[Christopher Columbus by Filson Young]@TWC D-Link bookChristopher Columbus CHAPTER V 17/25
Bartholomew, who was at another part of the coast collecting tribute, had sent a caravel laden with cotton to Isabella, and well-meaning James had her drawn up on the beach.
Roldan took the opportunity to represent this innocent action as a sign of the intolerable autocracy of the Columbus family, who did not even wish a vessel to be in a condition to sail for Spain with news of their misdeeds.
Insolent Roldan formally asks James to send the caravel to Spain with supplies; poor James refuses and, perhaps being at bottom afraid of Roldan and his insolences, despatches him to the Vega Real with a force to bring to order some caciques who had been giving trouble. Possibly to his surprise, although not to ours, Roldan departs with alacrity at the head of seventy armed men.
Honest, zealous James, no doubt; but also, we begin to fear, stupid James.
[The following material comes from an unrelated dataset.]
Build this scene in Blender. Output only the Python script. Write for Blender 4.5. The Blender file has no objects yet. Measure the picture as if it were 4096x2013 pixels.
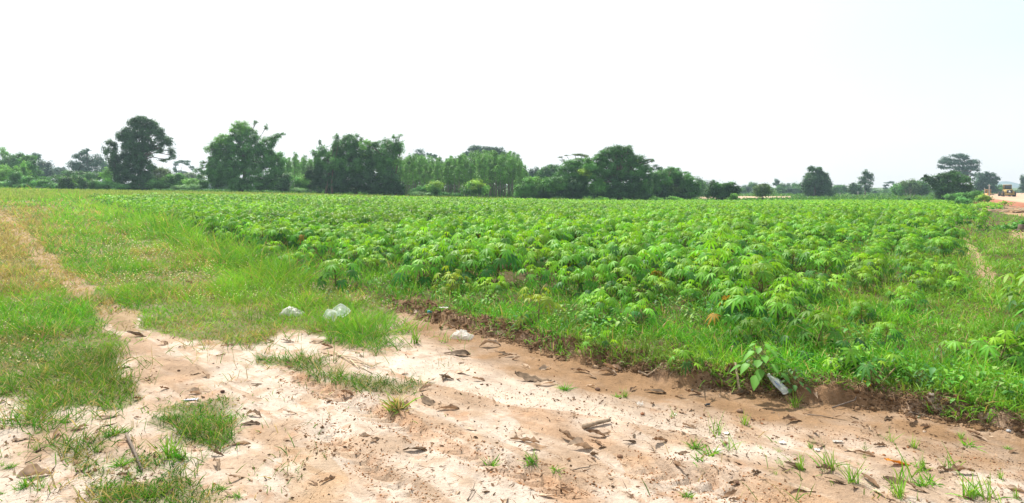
import bpy, math, random
import numpy as np
R = math.radians
rng = np.random.default_rng(7)
random.seed(7)
scene = bpy.context.scene
COL = scene.collection

# ------------------------------------------------------------------ camera geometry
F, CX, VH, H = 2400.0, 2048.0, 750.0, 1.6          # focal length / centre / horizon in 4096-px units, eye height

def ss(x, a, b):
    t = np.clip((np.asarray(x, float) - a) / (b - a), 0, 1)
    return t * t * (3 - 2 * t)

def _h(ix, iy, seed):
    h = (ix.astype(np.int64) * 374761393 + iy.astype(np.int64) * 668265263 + seed * 1274126177) & 0xFFFFFFFF
    h = ((h ^ (h >> 13)) * 1274126177) & 0xFFFFFFFF
    h = (h ^ (h >> 16)) & 0xFFFFFF
    return h / float(0xFFFFFF)

def vn(x, y, seed=0):
    x = np.asarray(x, float); y = np.asarray(y, float)
    xi = np.floor(x); yi = np.floor(y); fx = x - xi; fy = y - yi
    fx = fx * fx * (3 - 2 * fx); fy = fy * fy * (3 - 2 * fy)
    a = _h(xi, yi, seed); b = _h(xi + 1, yi, seed); c = _h(xi, yi + 1, seed); d = _h(xi + 1, yi + 1, seed)
    return (a * (1 - fx) + b * fx) * (1 - fy) + (c * (1 - fx) + d * fx) * fy

def fbm(x, y, seed=0, o=4):
    s = 0; a = .5; t = 0
    for k in range(o):
        s = s + a * vn(x, y, seed + k * 17); t += a
        x = np.asarray(x) * 2.03 + 3.1; y = np.asarray(y) * 2.03 + 1.7; a *= .5
    return s / t

# ------------------------------------------------------------------ field edge (world metres)
EDGE = np.array([(-86, 100), (-46, 62), (-16.5, 27), (-8.9, 17.6), (-3.6, 10.4), (-2.4, 9.0), (-1.48, 7.92), (-.93, 7.25), (-.13, 6.4),
                 (.45, 5.72), (.99, 5.27), (1.35, 4.98), (1.87, 4.72), (2.33, 4.57), (2.76, 4.41), (3.01, 4.16), (3.34, 3.92),
                 (4.5, 3.3), (9, 1.5), (20, -2)], float)

def edge_d(x, y):
    """signed distance to the field's edge, positive inside the field"""
    x = np.asarray(x, float); y = np.asarray(y, float)
    best = np.full(x.shape, 1e9); sg = np.ones(x.shape)
    for (a, b) in zip(EDGE[:-1], EDGE[1:]):
        dx, dy = b - a; L2 = dx * dx + dy * dy
        t = np.clip(((x - a[0]) * dx + (y - a[1]) * dy) / L2, 0, 1)
        ex = x - a[0] - t * dx; ey = y - a[1] - t * dy
        d = np.hypot(ex, ey)
        cr = dx * (y - a[1]) - dy * (x - a[0])
        m = d < best
        best = np.where(m, d, best); sg = np.where(m, np.where(cr > 0, 1., -1.), sg)
    return best * sg

ZS = [-3, -.85, -.43, 0, .19, .7, .85, 1.2, 3]
ZV = [1.9, 1.2, .6, -.25, -.6, -.65, -1.0, -1.1, -1.1]

def height(x, y, fine=True):
    x = np.asarray(x, float); y = np.asarray(y, float)
    yy = np.maximum(y, 1.0)
    z = np.interp(x / yy, ZS, ZV) * ss(yy, 12, 85)
    d = edge_d(x, y)
    ed = d + .24 * (fbm(x * 2.2, y * 2.2, 5, 3) - .5) + .13 * (fbm(x * 8, y * 8, 6, 3) - .5)
    on = ss(x, -2.6, -1.0)
    near = 1 - ss(y, 20, 40)
    lip = .088 + .0 * ss(x, .6, 2.2) + .10 * (fbm(x * 1.9, y * 1.9, 9) - .5)
    z = z + near * (on * (lip * ss(ed, -.02, .075)) + (1 - on) * .06 * ss(ed, -.2, .8))
    z = z - on * near * .035 * np.exp(-((d + .35) / .35) ** 2)
    if fine:
        z = z + near * .05 * (fbm(x * .8, y * .8, 21) - .5)
        z = z + near * on * np.exp(-((ed - .12) / .16) ** 2) * .17 * (fbm(x * 10, y * 10, 31, 4) - .45)
        z = z + near * .026 * (fbm(x * 5, y * 5, 41, 4) - .5) + near * .012 * (fbm((x * .745 - y * .667) * 2.2, (x * .667 + y * .745) * 14, 311, 3) - .5)
        z = z + near * .03 * np.maximum(0, fbm(x * 3.1 + .7 * y, y * 3.1, 55, 2) - .55) * (ss(x, .2, 1.5)) * (d < 0)
        # tyre ruts across the sand
        for (p, q, w, dep) in RUTS:
            dx, dy = q[0] - p[0], q[1] - p[1]; L = math.hypot(dx, dy)
            t = ((x - p[0]) * dx + (y - p[1]) * dy) / L; o = ((x - p[0]) * -dy + (y - p[1]) * dx) / L
            m = ss(t, 0, .3) * (1 - ss(t, L - .3, L)) * near
            z = z - 1.5 * m * dep * np.exp(-(o / w) ** 2) + m * dep * .7 * np.exp(-((np.abs(o) - 1.7 * w) / (.6 * w)) ** 2)
            z = z + m * dep * 1.3 * np.exp(-(o / w) ** 2) * np.sign(np.sin((t + np.abs(o) * .8) * 2 * math.pi / .12)) * .6
    return z

def px0(u, v):
    Y = H * F / (v - VH); return ((u - CX) / F * Y, Y)
RUTS = [(px0(1150, 1490), px0(1760, 1775), .085, .016), (px0(1760, 1775), px0(2420, 2013), .085, .018),
        (px0(1240, 1690), px0(1720, 2030), .07, .012), (px0(2460, 1845), px0(3060, 1960), .10, .024),
        (px0(2560, 1925), px0(3300, 2030), .07, .012)]

def gp(u, v):
    """ground point seen at photo pixel (u, v)"""
    z = 0.0
    for _ in range(14):
        Y = (H - z) * F / max(v - VH, 12.); X = (u - CX) / F * Y
        z = .5 * z + .5 * float(height(np.array([X]), np.array([Y]))[0])
    return X, Y, float(height(np.array([X]), np.array([Y]))[0])

def proj(x, y, z):
    y = np.maximum(y, .05)
    return CX + F * x / y, VH + F * (H - z) / y

def inpoly(u, v, P):
    P = np.asarray(P, float); c = np.zeros(np.shape(u), bool); n = len(P)
    for i in range(n):
        x1, y1 = P[i]; x2, y2 = P[i - 1]
        if y1 == y2: continue
        m = ((y1 > v) != (y2 > v)) & (u < (x2 - x1) * (v - y1) / (y2 - y1) + x1)
        c ^= m
    return c

# ------------------------------------------------------------------ materials
def newmat(name):
    m = bpy.data.materials.new(name); m.use_nodes = True
    nt = m.node_tree; nt.nodes.clear()
    return m, nt, nt.nodes.new('ShaderNodeOutputMaterial')

def N(nt, t, **k):
    n = nt.nodes.new(t)
    for a, b in k.items():
        if a in n.inputs: n.inputs[a].default_value = b
        else: setattr(n, a, b)
    return n

def mat_leaf(name, trans=.35, rough=.5, noise=1.2, var=.35, spec=.3, tint=(1.25, 1.15, .6)):
    m, nt, out = newmat(name)
    at = N(nt, 'ShaderNodeAttribute', attribute_name='Col')
    tc = N(nt, 'ShaderNodeNewGeometry')
    nz = N(nt, 'ShaderNodeTexNoise', Scale=noise, Detail=3.0)
    nt.links.new(tc.outputs['Position'], nz.inputs['Vector'])
    mr = N(nt, 'ShaderNodeMapRange'); mr.inputs['From Min'].default_value = .3; mr.inputs['From Max'].default_value = .7
    mr.inputs['To Min'].default_value = 1 - var; mr.inputs['To Max'].default_value = 1 + var
    nt.links.new(nz.outputs['Fac'], mr.inputs['Value'])
    mul = N(nt, 'ShaderNodeVectorMath', operation='SCALE')
    nt.links.new(at.outputs['Color'], mul.inputs[0]); nt.links.new(mr.outputs[0], mul.inputs['Scale'])
    p = N(nt, 'ShaderNodeBsdfPrincipled', Roughness=rough); p.inputs['Specular IOR Level'].default_value = spec
    nt.links.new(mul.outputs[0], p.inputs['Base Color'])
    tint_n = N(nt, 'ShaderNodeVectorMath', operation='MULTIPLY'); tint_n.inputs[1].default_value = tint
    nt.links.new(mul.outputs[0], tint_n.inputs[0])
    tr = N(nt, 'ShaderNodeBsdfTranslucent'); nt.links.new(tint_n.outputs[0], tr.inputs['Color'])
    mx = N(nt, 'ShaderNodeMixShader', Fac=trans)
    nt.links.new(p.outputs[0], mx.inputs[1]); nt.links.new(tr.outputs[0], mx.inputs[2]); nt.links.new(mx.outputs[0], out.inputs['Surface'])
    return m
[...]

The Vega Real was the most attractive part of the colony, and the scene of infinite idleness and debauchery in the early days of the Spanish settlement.
As Margarite and other mutineers had acted, so did Roldan and his soldiers now act, making sallies against several of the chain of forts that stretched across the island, and even upon Isabella itself; and returning to the Vega to the enjoyment of primitive wild pleasures. Roldan and Bartholomew Columbus stalked each other about the island with armed forces for several months, Roldan besieging Bartholomew in the fortress at the Vega, which he had occupied in Roldan's absence, and trying to starve him out there.